Here is what is fantastic…I don’t have to coach them to spread out and introduce themselves. They don’t clump together in a corner like kids at a middle school dance. They just start talking to people like they’ve known them for years. If people don’t respond verbally, they don’t care. They continue to interact with them. They roll with the punches.

So we sat around for 45 minutes about talked…about chinchillas and how they take dust baths (yes, that’s a thing), about what a pain it is when your roommate beats you to the bathroom in the morning (something that is common for both college students and adults with intellectual disabilities who live in group homes), about whether India is a state (a guy with dementia insisted it was and my students just went with it).

It wasn’t an earth-shattering afternoon by any stretch of the imagination. It was just a bunch of people in different stages of life with different abilities hanging out, talking, and doing a lot of laughing. Now that I think about it…and I really didn’t think about it until right now…we even had some ethnic and religious diversity. It reminded me that this world can be a pretty cool place.
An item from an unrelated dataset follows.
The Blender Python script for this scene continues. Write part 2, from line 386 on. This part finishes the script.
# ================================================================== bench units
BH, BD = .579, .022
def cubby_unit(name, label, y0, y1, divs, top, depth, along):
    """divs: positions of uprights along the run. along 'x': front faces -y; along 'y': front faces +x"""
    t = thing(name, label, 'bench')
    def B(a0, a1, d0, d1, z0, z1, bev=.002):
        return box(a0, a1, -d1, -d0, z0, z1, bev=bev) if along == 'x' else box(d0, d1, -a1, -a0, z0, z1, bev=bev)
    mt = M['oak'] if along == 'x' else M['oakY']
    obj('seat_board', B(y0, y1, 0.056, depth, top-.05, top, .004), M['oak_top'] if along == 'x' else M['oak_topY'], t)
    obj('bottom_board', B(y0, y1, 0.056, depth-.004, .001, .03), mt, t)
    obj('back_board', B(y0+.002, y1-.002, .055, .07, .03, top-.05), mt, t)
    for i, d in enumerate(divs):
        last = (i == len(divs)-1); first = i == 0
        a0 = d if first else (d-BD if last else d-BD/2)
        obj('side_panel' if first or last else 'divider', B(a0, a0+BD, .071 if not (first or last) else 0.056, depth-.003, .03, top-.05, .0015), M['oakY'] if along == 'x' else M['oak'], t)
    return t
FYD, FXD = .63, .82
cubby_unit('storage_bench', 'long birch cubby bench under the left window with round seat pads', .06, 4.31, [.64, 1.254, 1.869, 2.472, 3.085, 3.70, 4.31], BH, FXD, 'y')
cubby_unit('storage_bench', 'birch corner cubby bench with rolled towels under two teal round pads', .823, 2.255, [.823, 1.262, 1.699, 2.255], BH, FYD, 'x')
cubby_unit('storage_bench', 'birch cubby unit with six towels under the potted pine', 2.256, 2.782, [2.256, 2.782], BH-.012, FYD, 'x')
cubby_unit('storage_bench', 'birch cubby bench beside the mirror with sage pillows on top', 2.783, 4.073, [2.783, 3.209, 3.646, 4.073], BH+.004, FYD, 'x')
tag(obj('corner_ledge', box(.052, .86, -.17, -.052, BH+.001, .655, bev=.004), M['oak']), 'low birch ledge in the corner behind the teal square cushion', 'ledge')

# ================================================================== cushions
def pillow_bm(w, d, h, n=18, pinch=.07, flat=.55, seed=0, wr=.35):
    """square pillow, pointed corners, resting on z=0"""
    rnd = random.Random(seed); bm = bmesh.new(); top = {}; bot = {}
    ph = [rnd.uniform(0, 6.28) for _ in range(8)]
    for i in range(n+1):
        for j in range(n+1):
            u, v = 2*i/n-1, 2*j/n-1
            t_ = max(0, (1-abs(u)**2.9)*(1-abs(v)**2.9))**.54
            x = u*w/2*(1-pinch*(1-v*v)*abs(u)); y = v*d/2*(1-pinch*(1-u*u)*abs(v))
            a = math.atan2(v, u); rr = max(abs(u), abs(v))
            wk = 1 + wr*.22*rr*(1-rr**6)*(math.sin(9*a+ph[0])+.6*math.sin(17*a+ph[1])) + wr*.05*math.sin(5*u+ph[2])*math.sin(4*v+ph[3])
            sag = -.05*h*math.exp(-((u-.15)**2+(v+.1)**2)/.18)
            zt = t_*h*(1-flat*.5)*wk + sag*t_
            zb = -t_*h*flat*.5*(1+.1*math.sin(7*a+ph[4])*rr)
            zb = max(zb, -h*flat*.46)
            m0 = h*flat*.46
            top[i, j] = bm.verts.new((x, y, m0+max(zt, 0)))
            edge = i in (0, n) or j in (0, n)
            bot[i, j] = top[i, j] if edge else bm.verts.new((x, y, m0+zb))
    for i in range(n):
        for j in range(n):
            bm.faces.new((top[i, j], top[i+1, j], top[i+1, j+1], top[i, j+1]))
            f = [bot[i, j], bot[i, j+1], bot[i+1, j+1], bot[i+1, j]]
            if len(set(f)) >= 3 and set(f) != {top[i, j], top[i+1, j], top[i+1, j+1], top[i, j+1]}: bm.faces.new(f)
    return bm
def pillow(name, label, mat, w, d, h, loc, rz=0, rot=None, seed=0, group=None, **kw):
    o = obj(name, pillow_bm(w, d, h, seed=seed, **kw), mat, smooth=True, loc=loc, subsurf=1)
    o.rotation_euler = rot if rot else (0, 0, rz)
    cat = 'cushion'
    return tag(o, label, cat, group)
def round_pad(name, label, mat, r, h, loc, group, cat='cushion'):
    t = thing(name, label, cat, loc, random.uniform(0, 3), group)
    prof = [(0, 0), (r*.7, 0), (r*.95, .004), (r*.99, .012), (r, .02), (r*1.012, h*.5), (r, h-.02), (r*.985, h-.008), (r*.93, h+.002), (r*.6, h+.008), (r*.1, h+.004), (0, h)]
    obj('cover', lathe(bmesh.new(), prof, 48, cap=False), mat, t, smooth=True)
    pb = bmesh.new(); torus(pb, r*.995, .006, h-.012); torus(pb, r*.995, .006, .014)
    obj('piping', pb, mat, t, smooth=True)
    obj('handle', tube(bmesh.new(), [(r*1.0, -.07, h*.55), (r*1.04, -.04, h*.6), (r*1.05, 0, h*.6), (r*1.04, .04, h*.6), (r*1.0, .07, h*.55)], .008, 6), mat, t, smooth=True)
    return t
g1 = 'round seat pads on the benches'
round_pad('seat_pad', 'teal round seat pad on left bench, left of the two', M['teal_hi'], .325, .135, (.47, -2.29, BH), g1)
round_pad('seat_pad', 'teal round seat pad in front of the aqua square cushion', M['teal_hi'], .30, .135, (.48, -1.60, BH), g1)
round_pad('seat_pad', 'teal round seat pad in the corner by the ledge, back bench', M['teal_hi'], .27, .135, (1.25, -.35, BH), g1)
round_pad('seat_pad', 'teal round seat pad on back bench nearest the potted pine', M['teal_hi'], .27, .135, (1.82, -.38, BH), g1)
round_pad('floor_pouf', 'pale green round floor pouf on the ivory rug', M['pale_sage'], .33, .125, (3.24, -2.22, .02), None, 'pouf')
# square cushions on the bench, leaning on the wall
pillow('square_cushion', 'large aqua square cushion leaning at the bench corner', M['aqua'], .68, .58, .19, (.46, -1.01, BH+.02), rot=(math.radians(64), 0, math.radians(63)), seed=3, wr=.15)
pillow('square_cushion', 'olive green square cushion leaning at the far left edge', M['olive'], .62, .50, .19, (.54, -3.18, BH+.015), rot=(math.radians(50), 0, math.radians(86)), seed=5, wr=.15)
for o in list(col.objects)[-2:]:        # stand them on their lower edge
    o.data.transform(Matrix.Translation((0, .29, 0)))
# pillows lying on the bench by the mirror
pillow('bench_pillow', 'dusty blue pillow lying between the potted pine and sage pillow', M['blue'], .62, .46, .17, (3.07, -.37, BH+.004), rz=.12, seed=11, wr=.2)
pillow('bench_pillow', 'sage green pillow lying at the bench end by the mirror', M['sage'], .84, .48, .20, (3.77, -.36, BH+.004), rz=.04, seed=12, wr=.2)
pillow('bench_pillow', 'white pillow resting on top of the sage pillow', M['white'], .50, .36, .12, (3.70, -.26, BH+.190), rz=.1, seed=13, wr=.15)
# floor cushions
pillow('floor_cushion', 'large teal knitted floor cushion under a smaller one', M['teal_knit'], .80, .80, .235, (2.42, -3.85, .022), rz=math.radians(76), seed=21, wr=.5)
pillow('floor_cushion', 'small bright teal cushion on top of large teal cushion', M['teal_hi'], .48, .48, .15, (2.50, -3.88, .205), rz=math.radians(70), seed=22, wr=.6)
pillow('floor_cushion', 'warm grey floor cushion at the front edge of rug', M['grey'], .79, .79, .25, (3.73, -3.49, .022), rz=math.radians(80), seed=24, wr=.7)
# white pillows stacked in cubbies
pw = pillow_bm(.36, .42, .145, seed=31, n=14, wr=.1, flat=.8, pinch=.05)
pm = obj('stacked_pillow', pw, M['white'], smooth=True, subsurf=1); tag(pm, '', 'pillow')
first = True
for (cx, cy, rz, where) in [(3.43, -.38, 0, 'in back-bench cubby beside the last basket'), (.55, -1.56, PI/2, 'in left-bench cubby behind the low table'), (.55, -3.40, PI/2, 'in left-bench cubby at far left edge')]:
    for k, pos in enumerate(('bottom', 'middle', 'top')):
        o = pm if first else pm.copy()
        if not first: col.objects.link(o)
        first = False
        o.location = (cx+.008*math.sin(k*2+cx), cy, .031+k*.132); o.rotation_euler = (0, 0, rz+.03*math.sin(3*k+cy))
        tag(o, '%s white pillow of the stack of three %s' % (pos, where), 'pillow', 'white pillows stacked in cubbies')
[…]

That day something occurred to me. There are lots of people making a positive difference in our world. Most of us make a difference in small increments…a little bit at a time…just by being who we are. Think about it–you will likely make a positive difference to someone today. It will likely be a small thing, or maybe a bunch of small things, rather than a grand gesture. That’s how life works. It takes a lot of dedication and time (and some chance) to make the evening news as someone who makes the world a better place.

It takes a lot less dedication and time to make the evening news as someone who makes the world a more negative and scary place. It takes less than five minutes with an assault rifle.